(Items from a dataset)
◇ ◇ ◇

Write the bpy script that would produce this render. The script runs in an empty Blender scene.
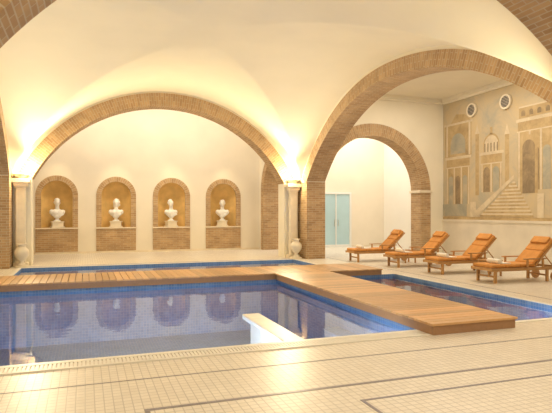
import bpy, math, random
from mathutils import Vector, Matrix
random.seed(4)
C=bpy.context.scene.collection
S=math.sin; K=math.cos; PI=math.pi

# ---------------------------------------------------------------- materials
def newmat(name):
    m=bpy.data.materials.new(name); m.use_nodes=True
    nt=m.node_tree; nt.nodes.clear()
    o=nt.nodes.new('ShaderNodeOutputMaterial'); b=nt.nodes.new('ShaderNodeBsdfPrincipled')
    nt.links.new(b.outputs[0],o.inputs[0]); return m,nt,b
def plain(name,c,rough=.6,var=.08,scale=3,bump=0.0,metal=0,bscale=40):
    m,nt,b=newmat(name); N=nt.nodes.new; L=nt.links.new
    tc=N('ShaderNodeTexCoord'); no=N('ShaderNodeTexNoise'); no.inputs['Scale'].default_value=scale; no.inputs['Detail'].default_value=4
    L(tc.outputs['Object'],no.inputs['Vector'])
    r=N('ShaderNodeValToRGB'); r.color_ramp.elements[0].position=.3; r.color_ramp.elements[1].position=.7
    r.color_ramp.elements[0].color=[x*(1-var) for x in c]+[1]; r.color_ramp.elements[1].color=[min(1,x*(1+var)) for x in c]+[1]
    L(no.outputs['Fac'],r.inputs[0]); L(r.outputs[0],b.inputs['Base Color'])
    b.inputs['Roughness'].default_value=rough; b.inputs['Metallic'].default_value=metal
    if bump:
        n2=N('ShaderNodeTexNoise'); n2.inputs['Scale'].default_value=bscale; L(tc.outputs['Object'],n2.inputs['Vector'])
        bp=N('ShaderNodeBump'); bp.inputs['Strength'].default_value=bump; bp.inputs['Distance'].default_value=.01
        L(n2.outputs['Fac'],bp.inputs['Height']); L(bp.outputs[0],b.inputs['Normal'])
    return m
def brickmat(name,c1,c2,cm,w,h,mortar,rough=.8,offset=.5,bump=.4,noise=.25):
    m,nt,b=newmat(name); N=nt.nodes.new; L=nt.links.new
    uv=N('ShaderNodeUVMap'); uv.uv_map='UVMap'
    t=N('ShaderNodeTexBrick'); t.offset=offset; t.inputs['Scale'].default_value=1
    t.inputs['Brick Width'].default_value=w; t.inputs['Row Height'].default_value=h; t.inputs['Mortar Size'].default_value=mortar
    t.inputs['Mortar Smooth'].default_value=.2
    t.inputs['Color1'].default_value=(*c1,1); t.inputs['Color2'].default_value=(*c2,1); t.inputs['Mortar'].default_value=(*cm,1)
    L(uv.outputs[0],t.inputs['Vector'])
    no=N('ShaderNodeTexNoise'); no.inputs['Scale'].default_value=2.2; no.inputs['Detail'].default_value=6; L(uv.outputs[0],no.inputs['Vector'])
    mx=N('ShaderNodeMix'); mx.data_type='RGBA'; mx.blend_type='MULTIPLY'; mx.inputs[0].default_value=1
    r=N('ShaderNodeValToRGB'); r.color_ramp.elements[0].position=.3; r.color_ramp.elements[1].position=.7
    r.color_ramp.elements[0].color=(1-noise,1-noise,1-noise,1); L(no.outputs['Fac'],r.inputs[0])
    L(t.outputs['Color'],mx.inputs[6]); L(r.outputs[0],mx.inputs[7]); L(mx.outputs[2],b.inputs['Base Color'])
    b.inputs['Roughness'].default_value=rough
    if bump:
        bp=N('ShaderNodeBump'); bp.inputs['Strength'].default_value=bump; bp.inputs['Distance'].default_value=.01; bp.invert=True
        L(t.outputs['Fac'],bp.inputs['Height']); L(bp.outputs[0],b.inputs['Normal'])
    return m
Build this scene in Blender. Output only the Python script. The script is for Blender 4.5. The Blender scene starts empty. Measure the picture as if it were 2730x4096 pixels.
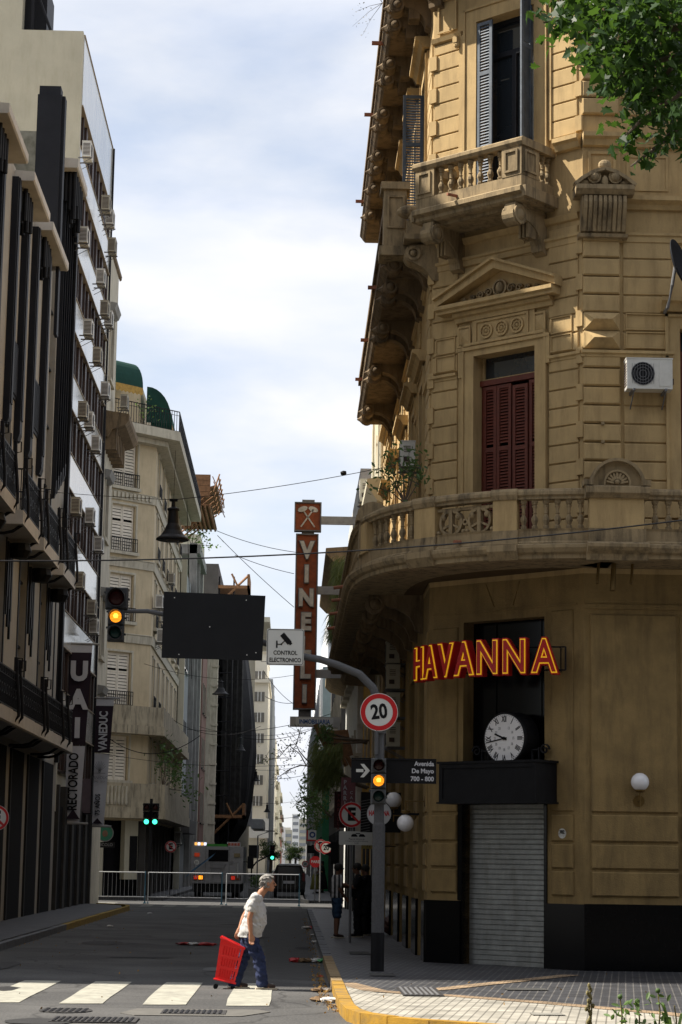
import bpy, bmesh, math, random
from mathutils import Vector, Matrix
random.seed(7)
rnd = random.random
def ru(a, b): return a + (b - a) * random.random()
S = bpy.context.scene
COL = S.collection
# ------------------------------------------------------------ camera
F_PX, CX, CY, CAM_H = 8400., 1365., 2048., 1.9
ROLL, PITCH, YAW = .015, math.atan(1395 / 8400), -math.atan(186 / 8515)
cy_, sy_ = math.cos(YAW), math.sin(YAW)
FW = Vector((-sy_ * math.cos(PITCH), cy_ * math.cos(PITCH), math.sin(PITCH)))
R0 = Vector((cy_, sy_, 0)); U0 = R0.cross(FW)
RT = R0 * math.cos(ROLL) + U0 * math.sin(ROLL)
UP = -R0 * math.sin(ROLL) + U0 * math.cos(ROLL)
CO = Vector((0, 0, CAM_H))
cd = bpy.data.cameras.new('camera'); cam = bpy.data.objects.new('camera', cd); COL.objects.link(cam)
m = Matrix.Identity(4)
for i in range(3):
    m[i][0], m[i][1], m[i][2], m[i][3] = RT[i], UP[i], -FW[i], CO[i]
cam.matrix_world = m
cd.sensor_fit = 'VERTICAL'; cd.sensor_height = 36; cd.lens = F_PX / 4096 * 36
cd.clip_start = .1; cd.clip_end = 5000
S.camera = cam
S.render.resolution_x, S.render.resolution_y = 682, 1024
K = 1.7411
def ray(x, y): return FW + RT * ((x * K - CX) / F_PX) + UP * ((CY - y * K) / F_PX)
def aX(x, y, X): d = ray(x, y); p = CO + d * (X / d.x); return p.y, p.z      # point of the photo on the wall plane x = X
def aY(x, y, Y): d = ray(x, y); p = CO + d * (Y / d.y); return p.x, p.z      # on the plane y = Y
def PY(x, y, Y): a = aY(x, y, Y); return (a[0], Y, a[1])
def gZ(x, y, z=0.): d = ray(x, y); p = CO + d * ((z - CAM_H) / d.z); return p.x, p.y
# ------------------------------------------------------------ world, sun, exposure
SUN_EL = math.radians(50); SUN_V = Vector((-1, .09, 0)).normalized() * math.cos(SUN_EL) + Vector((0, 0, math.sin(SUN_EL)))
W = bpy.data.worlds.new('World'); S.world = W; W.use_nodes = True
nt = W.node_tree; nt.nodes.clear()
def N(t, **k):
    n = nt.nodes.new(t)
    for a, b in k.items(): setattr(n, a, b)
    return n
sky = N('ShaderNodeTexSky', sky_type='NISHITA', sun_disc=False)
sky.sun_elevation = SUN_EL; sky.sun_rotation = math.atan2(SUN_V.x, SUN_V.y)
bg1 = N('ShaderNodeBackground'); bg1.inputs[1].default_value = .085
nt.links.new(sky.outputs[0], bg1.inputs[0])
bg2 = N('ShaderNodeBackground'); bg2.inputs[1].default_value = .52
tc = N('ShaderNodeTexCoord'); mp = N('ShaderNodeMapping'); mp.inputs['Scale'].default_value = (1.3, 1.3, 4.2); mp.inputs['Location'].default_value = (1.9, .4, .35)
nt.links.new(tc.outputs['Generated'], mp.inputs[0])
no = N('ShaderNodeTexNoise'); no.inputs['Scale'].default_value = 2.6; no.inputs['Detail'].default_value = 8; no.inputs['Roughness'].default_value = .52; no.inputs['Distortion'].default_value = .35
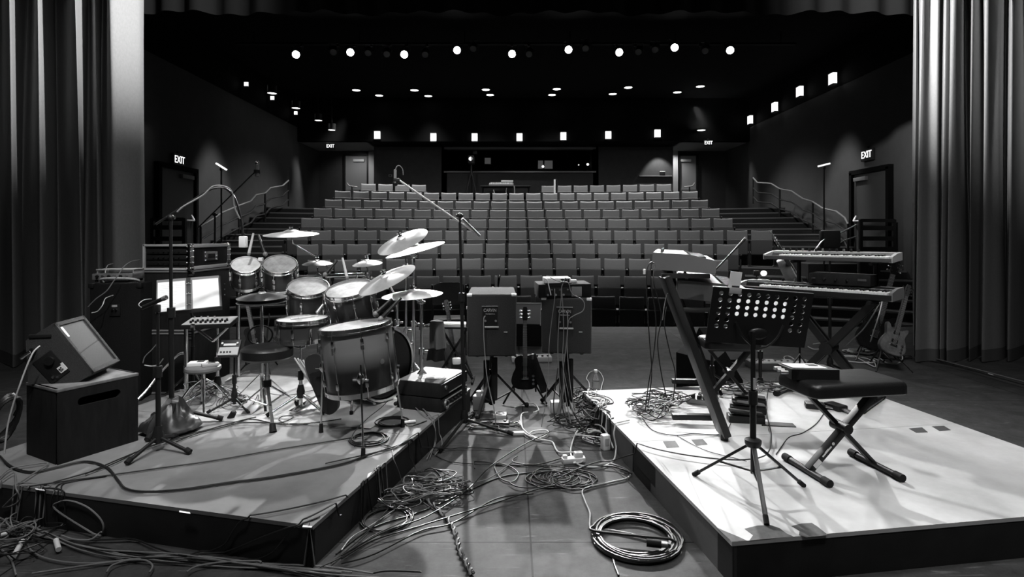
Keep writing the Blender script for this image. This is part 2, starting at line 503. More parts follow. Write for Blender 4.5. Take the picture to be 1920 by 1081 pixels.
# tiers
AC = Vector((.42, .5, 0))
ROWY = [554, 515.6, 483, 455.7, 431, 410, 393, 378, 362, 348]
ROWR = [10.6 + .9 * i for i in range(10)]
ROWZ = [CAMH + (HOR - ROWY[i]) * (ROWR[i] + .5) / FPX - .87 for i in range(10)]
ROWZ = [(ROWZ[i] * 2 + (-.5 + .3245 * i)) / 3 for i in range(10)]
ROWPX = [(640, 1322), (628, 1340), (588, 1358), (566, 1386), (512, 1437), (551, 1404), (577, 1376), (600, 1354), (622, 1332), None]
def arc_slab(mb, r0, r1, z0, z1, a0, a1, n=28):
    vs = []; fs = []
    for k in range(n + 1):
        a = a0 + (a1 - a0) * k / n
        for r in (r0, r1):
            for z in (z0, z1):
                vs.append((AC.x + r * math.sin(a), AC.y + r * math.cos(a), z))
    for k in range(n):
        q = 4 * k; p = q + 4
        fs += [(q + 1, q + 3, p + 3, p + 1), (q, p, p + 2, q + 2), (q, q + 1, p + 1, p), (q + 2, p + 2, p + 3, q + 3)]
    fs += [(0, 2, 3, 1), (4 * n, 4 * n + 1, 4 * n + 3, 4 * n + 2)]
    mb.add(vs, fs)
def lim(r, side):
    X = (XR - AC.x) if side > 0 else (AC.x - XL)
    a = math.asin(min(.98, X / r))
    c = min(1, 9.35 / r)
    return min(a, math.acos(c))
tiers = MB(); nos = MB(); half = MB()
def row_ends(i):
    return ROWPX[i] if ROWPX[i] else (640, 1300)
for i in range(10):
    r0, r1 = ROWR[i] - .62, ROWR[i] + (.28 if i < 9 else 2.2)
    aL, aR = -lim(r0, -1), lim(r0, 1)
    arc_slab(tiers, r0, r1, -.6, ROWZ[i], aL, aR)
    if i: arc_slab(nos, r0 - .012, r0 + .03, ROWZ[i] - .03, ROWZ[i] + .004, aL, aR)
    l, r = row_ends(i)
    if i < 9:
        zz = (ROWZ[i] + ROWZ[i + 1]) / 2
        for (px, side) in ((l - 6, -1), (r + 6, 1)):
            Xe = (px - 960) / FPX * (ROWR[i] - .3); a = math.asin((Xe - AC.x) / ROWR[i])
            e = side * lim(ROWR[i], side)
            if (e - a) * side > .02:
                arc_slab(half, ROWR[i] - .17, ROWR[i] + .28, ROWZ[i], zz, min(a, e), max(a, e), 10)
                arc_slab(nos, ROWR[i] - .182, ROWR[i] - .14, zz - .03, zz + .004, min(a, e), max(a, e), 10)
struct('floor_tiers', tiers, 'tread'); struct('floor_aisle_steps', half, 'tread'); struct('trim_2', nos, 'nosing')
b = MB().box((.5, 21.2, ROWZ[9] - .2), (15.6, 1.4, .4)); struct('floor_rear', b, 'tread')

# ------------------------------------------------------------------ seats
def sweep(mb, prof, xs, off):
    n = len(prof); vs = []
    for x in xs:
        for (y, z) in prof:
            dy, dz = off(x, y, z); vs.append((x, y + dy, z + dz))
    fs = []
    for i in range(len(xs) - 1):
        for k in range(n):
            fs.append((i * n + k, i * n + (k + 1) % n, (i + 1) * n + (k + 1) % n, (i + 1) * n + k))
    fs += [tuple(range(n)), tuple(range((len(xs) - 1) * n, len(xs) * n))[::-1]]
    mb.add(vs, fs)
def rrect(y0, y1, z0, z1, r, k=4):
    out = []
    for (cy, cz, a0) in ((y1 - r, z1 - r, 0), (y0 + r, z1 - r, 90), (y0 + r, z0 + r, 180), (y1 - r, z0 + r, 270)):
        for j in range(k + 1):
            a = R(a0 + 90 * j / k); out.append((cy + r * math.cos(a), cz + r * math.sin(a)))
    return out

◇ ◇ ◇

• [SHORT TASK]: Check each line of the data above for the word "this" and say how many lines contain it, giving nothing besides the number.

• [ANSWER TO THE PROBLEM]: 3